Female patriot behind China’s semiconductor success story

Lin Lan Ying (林蘭英) was born in 1918 in Pu Tian (莆田) City, Fujian province. She was in the United States pursuing a Ph.D. in mathematics at Dickenson University in 1949 when news of the birth of New China reached her. Lin was eager to return to China to help build the nation but decided to finish her studies first so she could bring home usable knowledge for her motherland.
She also had a change of heart and transferred to the University of Pennsylvania to study solid physics after discerning that what the newly born people’s republic most needed was not mathematics but applied sciences.
The shift brought Lin difficulties beyond imagination. But five years of hard effort paid off; she finally gained her doctoral degree in solid physics.
Lin was still dissatisfied, resolving that it was not only profound theories she was going to take back to China but the technology of study and making of new materials. But first she went to work as a senior engineer of Sylvania Company (索菲尼亞公司), which mainly manufactured semiconductors on Long Island in New York.

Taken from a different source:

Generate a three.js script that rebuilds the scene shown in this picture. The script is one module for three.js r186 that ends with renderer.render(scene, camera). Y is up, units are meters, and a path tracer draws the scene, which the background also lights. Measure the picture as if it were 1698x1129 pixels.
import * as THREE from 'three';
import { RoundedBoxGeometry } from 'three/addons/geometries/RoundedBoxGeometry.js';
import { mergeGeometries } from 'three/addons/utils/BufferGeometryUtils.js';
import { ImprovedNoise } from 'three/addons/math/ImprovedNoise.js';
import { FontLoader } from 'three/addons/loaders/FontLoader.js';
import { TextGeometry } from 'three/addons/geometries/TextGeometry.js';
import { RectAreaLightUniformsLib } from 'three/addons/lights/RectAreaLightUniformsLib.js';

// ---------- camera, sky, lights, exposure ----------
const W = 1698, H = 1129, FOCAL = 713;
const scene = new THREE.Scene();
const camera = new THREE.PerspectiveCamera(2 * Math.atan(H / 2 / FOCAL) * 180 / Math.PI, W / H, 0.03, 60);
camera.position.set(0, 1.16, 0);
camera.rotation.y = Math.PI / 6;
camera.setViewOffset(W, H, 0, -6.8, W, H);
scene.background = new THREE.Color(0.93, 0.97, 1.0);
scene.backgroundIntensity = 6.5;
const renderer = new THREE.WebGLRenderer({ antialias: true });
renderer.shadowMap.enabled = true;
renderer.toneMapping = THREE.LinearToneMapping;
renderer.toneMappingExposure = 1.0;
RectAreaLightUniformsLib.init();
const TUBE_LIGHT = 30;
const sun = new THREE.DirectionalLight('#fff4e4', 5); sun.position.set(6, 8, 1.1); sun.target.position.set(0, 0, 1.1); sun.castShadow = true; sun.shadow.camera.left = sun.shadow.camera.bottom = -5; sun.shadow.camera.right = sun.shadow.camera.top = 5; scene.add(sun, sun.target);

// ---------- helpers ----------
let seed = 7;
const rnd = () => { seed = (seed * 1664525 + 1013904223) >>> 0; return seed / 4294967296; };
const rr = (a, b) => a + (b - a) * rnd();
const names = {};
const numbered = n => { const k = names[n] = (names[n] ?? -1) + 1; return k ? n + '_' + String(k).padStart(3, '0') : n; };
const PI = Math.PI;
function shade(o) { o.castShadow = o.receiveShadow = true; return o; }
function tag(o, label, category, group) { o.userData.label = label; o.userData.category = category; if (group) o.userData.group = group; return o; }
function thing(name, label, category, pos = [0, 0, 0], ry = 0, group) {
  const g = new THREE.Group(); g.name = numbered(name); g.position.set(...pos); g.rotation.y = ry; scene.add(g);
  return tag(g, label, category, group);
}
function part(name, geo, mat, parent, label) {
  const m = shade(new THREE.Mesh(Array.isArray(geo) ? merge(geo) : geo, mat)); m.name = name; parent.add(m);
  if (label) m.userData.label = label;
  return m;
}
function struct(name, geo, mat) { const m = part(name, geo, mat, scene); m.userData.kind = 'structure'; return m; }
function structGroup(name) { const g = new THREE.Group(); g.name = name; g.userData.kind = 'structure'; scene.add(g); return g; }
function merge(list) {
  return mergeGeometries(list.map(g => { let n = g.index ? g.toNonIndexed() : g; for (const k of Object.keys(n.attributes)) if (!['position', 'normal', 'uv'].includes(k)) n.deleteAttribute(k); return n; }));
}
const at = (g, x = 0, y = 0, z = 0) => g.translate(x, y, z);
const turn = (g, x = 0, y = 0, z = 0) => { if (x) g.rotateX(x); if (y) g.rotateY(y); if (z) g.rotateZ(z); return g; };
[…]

In 1957, after a year of working there, Lin decided it was time to return to China. She quit her job despite a request from her mentor and the company to stay.
“The conditions for doing research here are fine, the compensation is excellent and life comfortable,” she said, “but I have my motherland. She looks forward for me to return. I can’t leave her.”
It was the Cold War period, with hostility between China and the US. Further, there were no diplomatic relations between the two countries. To prevent Lin from returning to China, the American government froze all her bank deposits there. They contained a sizable amount ($6,800), but Lin was not moved.
“Motherland is above all,” she asserted. She returned to China with only a small bag.
In China, Lin took charge of researching and manufacturing semiconductors. She led a group of young scientists and engineers who started from scratch to build an enterprise that would eventually fill the vacuum of semiconductor materials in China and develop its electronics industry.
In 1980, Lin was honored as Academician of the Chinese Academy of Sciences (CAS) and became the vice president of the China Association for Science and Technology. She received the National S&T Progress Award twice and the first prize in CAS S&T Progress Award four times. In 1998, she was given the Henry Fok Achievement Award. In the political field, she was selected as a deputy to the National People’s Congress and a member of its Standing Committee.
It is dedicated patriots like Lin who helped build the New China.